What matters more, and less
>> Sunday, March 5, 2017
GLIMPSES
By Jose Ma. Montelibano
By Jose Ma. Montelibano
Whether we like it or not, life respects rank. Everything is ranked, and
we live life according to how things are ranked. There are instances when we
have more options, when we actually have the time to do this or that, when
rankings are not so demanding. But there are the opposite, too, when the
rankings are forced, almost routine, when it seems we have no choice but to
keep on doing what we always do. In hindsight, in truth, our lives are led with
less freedom than we imagine, and really much more by simple habit.
Life is not just very personal, it also is very national. We have habits
as a person, and we have habits as a people – and these habits rule more of our
lives than our freedom. After all, our being human includes our being physical,
and our physicality can be a serious limitation. Life sums it up quite simple
with the saying, “We have to eat, you know.” This is a forced ranking, that we
have to take care of our physical needs first. To some, this is easy. To many
others, this is what life mostly is all about. When one is born poor in the
Philippines, survival is all that matters.
From the bottom of the totem pole, there is a long way to climb. The
bottom is not the lowest, it is the most important. Only by taking care of it
can the rest of the totem pole find opportunity for discovery. In other words,
if our physicality needs urgent attention, we can be disabled from pursuing
other interests. When we are hungry, when we are sick, all else matters little.
Yes, life can force us to rank things not as we like it but just as it is.
More than 70 years ago, an American psychologist, Abraham Maslow, put
out a theory that man’s life was predicated on a hierarchy of needs. This
hierarchy does not give man any leeway at the bottom because we are either
alive or we have nothing to talk about here. Maslow’s theory was not very
sophisticated but it was, and is, very meaningful in its simplicity. Many more
intricate intellectual works have come out since then but not to contradict,
only to refine. That is how sound and solid Maslow’s fundamental principles and
perspective are. Under another name, or under no name, Maslow saw how firmly we
follow how life ranks what matters more, and less.
I believe that the equivalent of what Maslow taught should be a required
subject matter in our educational curriculum. And its more sophisticated part,
its national application, a required understanding of all public officials,
elected or appointed. It seems that bad governance can be largely traced to the
fact that national priorities are not in sync with our personal hierarchy of
needs. When leadership at different levels forgets or confuses itself with what
matters more, or less, there will be forced consequences. How else will a
hierarchy of needs be respected and followed without attendant penalties for
its violations?
Why else would the Philippines, naturally blessed with a biodiversity
that is one of the most outstanding in the planet, not be one of the richest
economy as well? Why else would the people of the Philippines not have one of
the highest per capita income in the world?
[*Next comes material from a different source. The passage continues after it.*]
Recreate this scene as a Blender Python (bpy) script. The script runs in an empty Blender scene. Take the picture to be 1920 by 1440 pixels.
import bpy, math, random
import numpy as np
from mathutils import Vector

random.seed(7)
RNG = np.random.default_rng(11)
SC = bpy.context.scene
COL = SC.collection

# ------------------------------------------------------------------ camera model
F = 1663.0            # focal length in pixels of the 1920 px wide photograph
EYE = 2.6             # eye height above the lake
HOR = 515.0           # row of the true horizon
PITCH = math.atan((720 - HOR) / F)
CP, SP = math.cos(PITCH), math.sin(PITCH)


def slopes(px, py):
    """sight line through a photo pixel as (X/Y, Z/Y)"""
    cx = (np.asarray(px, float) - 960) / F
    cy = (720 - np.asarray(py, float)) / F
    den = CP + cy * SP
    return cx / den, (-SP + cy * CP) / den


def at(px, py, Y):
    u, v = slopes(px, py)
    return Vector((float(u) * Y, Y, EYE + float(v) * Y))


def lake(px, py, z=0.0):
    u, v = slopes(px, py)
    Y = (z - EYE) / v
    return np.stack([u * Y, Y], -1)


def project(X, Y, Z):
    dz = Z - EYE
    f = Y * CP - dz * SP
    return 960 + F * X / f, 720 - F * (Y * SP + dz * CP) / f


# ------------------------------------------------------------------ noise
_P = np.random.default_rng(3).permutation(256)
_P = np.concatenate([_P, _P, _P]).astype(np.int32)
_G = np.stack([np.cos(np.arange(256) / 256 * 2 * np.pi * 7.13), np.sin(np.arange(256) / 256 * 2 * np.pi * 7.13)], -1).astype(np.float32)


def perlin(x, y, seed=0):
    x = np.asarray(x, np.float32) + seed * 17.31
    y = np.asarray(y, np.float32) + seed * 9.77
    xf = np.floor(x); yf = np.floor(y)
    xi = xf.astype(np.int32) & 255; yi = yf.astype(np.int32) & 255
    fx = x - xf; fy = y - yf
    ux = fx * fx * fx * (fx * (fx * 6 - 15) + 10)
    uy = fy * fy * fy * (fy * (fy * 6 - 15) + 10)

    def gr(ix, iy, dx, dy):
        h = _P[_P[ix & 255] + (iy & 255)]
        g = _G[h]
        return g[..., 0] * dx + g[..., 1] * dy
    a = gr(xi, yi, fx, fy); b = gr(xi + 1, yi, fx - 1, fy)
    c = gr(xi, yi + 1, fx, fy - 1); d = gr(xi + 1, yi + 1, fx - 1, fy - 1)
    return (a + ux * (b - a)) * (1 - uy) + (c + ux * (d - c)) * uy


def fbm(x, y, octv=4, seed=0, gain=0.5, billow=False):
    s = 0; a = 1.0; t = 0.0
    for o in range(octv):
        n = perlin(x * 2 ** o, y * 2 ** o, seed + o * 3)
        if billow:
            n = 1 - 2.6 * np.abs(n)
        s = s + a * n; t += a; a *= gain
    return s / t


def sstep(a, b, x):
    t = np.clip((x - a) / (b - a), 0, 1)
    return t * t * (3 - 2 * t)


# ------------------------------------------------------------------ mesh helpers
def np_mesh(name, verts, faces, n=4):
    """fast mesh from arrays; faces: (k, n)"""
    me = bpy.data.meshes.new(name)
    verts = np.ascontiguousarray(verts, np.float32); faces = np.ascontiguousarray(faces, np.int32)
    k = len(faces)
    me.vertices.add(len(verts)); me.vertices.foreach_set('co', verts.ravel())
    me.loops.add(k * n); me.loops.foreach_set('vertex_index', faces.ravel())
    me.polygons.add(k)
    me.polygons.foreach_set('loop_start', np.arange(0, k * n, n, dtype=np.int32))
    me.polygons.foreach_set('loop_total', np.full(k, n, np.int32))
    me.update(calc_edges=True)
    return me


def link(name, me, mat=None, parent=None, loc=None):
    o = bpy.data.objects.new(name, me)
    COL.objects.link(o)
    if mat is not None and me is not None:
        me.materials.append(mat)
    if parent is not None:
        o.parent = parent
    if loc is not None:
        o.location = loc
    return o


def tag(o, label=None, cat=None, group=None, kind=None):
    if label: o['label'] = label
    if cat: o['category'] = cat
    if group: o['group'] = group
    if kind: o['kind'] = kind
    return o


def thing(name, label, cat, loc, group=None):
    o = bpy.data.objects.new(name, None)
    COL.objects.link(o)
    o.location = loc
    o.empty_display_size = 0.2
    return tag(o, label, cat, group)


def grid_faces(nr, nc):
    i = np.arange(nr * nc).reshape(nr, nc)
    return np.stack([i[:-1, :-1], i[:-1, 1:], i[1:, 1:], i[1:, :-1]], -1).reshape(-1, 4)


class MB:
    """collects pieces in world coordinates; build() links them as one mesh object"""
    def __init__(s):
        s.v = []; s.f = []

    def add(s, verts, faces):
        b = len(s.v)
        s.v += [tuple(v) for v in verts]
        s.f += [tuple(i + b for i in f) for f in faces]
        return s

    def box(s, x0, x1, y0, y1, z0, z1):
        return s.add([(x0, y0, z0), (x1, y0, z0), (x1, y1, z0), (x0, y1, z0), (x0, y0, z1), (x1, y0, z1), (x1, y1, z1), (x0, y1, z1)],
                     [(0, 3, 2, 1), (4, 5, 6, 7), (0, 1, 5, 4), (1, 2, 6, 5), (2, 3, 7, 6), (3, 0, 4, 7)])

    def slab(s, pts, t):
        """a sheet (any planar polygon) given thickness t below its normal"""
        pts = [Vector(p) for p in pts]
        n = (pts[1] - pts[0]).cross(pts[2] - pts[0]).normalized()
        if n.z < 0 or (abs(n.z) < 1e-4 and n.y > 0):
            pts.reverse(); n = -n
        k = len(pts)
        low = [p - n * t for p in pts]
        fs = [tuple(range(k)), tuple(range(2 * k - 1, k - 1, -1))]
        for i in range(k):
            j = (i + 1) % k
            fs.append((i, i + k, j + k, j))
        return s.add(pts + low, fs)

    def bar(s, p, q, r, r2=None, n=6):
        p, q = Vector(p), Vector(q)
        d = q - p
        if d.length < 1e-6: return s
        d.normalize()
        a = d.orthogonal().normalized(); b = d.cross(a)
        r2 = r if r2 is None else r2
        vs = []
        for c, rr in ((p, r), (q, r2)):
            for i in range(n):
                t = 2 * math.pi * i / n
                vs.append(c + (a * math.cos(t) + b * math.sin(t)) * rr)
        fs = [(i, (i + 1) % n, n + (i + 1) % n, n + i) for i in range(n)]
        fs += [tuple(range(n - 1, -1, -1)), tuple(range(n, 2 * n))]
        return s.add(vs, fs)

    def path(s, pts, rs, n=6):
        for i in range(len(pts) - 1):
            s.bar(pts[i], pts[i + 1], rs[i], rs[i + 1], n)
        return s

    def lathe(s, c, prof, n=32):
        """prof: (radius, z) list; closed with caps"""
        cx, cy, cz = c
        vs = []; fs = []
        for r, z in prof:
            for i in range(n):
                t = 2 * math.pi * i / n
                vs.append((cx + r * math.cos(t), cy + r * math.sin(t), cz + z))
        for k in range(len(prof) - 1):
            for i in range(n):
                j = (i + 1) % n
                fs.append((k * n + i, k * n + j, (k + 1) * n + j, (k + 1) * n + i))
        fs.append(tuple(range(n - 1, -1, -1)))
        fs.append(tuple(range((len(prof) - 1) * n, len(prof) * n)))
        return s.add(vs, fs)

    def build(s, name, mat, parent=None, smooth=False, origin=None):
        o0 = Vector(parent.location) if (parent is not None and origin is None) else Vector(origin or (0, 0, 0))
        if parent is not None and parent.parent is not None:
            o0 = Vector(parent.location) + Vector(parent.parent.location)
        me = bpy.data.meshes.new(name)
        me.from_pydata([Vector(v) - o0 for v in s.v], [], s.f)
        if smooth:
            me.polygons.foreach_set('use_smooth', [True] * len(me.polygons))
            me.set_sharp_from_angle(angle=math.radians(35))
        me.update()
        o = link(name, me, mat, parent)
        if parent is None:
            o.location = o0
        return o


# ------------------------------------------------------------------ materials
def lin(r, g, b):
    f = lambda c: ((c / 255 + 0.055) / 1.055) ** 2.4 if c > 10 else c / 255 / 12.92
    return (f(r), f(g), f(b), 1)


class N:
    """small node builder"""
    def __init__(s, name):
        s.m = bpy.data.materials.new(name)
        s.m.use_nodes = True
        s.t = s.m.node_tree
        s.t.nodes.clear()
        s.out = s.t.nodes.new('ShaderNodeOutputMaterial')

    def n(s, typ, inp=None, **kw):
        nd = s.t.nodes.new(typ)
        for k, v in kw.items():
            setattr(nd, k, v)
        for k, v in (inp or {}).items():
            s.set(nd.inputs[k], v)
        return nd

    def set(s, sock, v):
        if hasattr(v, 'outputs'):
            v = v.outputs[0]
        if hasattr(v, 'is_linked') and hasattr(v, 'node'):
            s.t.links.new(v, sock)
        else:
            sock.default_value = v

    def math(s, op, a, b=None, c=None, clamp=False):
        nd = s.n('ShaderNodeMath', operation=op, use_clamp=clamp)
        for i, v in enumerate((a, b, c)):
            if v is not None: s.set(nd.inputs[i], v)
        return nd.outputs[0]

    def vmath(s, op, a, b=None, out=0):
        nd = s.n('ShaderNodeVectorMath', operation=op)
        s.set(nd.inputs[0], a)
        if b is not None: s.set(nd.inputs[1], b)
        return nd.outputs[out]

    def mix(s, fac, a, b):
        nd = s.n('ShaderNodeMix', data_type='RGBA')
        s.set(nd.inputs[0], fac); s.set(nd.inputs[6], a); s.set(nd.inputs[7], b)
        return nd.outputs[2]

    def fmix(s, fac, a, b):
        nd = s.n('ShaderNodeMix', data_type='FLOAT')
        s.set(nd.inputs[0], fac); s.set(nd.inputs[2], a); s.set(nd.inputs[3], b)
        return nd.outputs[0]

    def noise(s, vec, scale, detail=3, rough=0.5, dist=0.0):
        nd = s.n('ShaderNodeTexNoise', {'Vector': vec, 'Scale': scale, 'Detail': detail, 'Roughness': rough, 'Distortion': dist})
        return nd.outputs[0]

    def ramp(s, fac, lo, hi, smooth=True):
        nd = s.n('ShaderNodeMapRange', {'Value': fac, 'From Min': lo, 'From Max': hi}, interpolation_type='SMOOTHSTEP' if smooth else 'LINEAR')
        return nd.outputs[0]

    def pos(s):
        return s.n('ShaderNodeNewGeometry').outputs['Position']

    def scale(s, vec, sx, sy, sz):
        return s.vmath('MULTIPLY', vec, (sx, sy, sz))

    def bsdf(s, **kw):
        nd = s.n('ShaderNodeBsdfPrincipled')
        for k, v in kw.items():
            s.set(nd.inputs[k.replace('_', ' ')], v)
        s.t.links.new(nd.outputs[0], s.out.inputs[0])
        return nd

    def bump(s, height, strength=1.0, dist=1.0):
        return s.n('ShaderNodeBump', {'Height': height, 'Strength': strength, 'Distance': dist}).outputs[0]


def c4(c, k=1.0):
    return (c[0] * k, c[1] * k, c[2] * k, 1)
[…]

Because our natural resources, our
human resources, have not been applied to how life ranks the needs in our
lives, the consequences are obvious and painful. Tens of millions remain dirt
poor, half of them still experiencing hunger, and a large chunk of the
population have to suffer family separation just to get out of their most
horrible poverty. There is a horrible disconnect between what a country has and
what its people have. Some have called it the imbalance of wealth distribution.
I say it is more the imbalance of power when 1% can own more than 99%. I say it
is the continuing dominance of centralized power and the continuing struggle to
understand what freedom and democracy truly mean.
Before Abraham Maslow was Abraham Lincoln who said, “Nearly all men can
stand adversity, but if you want to test a man’s character, give him power.”
The persistent poverty of Filipinos is an indictment of power, and even the
proliferation of illegal drugs is one of its consequences. When we do not take
care of our own, then our own must find ways to take care to their needs, by
fight, by flight, or by paralysis. When the application of power does not
understand, or respect, man’s hierarchy of needs, the allocation of resources
will be serious imbalanced. And so will be the well-being of the great number
of victims to this serious imbalance.
Poverty hurts. Drugs hurt. The killings hurt, too, but so should the
unimaginable number of deaths that poverty has caused, the untimely, premature,
and unnecessary deaths from the sustained suffering of the poor. It seems many
are shocked when the killings are sudden and bloody, but less care when lives
are pre-terminated by hunger, malnutrition, sickness and the lack of other
basic needs. I have heard the outcry against drug-related killings and I
understand how killings go against the very grain of our humanity. If we match
that outcry with a louder one, against the inhumanity of poverty, against the
imbalance of power and resources, we create a louder voice and become a
stronger force for change.
Meanwhile, those who understand the principle of life and choose to
manipulate it for their own advantage, as many have done for millennia, will
continue to rule the world. Their names and faces change but their
methodologies persist through time. And human suffering, too. But a new page
has turned to give all of us blank spaces on which we will write new chapters
in our story. May courage and kindness matter more, and everything else less.